* [WHAT TO PRODUCE]: Tally up how many lines in the listing below contain the string "scene", and give only the total.

* [SUPPLIED DATA]:
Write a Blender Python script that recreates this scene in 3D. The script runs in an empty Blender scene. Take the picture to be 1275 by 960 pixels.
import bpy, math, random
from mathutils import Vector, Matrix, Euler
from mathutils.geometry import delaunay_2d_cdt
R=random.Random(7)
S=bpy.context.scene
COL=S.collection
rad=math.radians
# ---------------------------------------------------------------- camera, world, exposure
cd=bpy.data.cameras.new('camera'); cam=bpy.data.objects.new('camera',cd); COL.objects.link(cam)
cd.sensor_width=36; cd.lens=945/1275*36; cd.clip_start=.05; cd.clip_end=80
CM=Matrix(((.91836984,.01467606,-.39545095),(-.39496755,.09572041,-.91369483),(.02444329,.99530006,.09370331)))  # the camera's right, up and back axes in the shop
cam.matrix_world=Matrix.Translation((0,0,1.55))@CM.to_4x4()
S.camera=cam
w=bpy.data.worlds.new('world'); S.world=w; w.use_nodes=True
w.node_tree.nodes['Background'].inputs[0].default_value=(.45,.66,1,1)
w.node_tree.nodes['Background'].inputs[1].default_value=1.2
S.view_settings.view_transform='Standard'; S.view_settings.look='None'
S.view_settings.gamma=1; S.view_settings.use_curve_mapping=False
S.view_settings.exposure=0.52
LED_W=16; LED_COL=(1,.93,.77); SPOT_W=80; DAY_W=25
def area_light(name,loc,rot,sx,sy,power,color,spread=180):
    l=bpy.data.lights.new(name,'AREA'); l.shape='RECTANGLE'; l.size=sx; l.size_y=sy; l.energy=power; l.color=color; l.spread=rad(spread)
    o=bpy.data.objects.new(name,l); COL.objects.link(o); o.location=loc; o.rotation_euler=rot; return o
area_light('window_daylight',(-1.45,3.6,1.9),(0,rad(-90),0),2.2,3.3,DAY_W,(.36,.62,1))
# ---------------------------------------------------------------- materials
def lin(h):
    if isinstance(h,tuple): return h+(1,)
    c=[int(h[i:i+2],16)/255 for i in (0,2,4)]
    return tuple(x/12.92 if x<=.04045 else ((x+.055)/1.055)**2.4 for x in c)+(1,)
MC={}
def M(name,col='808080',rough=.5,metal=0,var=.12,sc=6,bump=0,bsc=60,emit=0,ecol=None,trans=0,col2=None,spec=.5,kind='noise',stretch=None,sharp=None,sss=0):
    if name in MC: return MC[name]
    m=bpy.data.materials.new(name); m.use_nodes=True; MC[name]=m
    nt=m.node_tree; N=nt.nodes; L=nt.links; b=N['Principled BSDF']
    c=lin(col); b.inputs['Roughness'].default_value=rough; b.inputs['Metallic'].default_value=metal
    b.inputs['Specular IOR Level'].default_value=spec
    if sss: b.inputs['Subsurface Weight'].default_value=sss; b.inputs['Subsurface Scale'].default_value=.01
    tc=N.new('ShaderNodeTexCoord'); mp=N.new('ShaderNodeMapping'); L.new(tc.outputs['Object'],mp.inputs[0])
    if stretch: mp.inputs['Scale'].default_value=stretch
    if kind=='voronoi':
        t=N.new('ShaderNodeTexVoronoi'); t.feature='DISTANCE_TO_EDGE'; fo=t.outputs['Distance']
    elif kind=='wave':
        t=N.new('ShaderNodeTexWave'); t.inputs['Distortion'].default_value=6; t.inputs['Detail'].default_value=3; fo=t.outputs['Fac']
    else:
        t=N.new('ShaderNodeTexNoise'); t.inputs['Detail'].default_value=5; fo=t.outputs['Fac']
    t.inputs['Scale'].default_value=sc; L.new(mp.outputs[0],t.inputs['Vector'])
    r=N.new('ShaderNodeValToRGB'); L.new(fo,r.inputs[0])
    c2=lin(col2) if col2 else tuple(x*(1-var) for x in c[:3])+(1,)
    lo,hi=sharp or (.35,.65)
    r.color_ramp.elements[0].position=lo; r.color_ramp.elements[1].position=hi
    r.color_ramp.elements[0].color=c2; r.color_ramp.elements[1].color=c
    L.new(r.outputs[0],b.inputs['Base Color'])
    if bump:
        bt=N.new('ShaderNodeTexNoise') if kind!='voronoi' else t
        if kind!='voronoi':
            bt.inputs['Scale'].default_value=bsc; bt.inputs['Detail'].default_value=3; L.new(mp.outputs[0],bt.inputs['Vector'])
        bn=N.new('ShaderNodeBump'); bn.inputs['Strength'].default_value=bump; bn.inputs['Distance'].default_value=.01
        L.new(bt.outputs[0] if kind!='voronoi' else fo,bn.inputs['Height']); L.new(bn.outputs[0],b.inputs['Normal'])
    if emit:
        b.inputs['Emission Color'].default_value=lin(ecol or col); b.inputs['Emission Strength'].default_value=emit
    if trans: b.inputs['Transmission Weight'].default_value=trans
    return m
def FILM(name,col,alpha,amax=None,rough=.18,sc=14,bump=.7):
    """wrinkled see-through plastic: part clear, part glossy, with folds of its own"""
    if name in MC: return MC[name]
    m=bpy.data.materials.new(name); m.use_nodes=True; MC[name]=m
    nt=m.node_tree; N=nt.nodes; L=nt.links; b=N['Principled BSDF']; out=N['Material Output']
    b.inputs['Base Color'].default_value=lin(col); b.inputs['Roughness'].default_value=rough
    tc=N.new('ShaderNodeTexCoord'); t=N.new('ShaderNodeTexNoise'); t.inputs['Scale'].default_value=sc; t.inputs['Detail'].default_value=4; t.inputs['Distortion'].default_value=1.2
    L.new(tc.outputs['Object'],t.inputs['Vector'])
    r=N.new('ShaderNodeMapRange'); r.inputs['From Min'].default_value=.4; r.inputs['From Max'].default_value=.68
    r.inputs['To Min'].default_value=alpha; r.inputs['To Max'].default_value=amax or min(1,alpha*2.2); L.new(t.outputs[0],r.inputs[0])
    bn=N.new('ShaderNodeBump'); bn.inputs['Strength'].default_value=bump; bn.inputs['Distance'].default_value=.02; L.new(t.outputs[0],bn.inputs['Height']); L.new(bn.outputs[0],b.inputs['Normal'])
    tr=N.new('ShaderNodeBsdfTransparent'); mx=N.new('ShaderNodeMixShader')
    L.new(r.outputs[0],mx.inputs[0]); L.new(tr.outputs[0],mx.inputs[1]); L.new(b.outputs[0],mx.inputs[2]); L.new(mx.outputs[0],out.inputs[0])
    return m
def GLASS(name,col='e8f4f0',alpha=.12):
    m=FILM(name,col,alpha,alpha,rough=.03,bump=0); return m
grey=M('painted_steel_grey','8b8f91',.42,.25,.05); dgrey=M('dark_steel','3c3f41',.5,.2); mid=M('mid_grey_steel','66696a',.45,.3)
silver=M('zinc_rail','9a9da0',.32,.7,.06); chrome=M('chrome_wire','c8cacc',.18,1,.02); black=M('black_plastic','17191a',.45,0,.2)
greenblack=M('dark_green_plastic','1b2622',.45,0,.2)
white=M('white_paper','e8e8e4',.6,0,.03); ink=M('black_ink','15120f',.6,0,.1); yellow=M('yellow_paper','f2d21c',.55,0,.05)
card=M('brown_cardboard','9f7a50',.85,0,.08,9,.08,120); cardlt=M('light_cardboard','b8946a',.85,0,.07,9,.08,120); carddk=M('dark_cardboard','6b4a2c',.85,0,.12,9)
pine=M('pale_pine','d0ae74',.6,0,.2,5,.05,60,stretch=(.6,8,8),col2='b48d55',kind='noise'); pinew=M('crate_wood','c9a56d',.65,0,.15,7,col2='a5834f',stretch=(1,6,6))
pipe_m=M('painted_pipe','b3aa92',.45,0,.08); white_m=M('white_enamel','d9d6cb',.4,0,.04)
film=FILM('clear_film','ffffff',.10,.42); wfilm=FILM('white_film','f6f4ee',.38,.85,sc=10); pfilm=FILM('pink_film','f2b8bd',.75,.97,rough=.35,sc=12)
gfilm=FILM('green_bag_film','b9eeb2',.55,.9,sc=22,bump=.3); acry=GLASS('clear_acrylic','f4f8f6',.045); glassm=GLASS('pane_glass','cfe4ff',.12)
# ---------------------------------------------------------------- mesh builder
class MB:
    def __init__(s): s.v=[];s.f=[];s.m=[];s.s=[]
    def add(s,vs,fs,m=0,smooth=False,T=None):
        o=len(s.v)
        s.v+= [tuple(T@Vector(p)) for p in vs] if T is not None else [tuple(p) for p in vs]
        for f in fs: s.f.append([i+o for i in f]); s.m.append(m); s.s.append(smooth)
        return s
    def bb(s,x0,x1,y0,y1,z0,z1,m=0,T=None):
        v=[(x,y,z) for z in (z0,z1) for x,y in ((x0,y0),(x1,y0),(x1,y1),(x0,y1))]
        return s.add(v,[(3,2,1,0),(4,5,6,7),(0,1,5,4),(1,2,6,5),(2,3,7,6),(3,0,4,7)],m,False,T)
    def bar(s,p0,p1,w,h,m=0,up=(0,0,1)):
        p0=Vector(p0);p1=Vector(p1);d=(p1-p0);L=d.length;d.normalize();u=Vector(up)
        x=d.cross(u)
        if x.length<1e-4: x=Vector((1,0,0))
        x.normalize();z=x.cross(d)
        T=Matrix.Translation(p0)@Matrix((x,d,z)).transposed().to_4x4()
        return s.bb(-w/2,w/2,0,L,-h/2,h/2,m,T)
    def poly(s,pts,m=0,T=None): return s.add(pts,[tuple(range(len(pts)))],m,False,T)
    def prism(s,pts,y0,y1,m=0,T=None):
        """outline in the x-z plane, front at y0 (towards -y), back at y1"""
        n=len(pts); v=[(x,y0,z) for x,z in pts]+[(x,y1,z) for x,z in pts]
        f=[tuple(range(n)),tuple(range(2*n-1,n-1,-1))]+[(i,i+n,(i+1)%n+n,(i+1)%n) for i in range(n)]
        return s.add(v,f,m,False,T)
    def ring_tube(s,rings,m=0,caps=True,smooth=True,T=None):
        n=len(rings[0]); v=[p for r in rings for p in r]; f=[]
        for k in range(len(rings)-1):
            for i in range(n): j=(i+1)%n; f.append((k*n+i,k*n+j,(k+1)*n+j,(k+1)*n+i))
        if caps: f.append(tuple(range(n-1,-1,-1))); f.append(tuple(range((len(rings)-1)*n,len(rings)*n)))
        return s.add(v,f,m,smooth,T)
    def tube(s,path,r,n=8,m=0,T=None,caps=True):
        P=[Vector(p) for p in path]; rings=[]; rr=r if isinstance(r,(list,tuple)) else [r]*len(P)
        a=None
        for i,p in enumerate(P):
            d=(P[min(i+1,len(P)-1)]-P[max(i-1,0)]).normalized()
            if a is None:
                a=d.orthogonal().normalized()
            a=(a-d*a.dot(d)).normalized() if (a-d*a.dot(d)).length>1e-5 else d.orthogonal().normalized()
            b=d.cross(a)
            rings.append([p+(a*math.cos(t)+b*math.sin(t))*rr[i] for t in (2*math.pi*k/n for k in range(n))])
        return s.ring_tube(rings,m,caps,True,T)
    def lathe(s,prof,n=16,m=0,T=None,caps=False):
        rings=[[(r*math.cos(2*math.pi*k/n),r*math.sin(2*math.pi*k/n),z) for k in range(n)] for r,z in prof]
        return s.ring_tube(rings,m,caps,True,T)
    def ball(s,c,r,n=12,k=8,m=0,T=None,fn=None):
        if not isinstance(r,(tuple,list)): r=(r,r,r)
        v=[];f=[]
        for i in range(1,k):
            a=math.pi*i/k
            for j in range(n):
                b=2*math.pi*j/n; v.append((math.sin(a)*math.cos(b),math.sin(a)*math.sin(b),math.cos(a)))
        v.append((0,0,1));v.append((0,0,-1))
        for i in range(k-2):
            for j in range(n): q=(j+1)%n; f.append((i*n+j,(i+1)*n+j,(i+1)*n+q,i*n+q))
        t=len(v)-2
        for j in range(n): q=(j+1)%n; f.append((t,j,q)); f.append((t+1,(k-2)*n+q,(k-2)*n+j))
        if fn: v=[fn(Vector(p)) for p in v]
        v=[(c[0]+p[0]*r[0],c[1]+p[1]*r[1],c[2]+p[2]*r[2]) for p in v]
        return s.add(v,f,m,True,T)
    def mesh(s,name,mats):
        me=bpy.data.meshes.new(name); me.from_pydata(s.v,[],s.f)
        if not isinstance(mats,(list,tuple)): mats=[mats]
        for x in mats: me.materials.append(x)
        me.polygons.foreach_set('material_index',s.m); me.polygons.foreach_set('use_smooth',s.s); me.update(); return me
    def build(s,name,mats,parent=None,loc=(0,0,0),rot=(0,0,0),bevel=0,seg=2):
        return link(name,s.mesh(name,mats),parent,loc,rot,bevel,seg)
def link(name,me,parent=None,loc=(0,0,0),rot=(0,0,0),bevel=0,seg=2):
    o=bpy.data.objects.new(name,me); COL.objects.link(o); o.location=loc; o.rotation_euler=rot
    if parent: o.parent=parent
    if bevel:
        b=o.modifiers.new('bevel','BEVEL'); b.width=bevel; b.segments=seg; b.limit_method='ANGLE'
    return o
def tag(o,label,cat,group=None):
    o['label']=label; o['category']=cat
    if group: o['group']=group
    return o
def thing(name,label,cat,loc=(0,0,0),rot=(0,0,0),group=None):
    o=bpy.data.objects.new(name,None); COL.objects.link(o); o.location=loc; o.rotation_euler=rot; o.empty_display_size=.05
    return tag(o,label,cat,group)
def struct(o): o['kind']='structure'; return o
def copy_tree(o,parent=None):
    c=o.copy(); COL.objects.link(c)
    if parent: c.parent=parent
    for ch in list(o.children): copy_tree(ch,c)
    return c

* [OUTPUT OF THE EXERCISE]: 2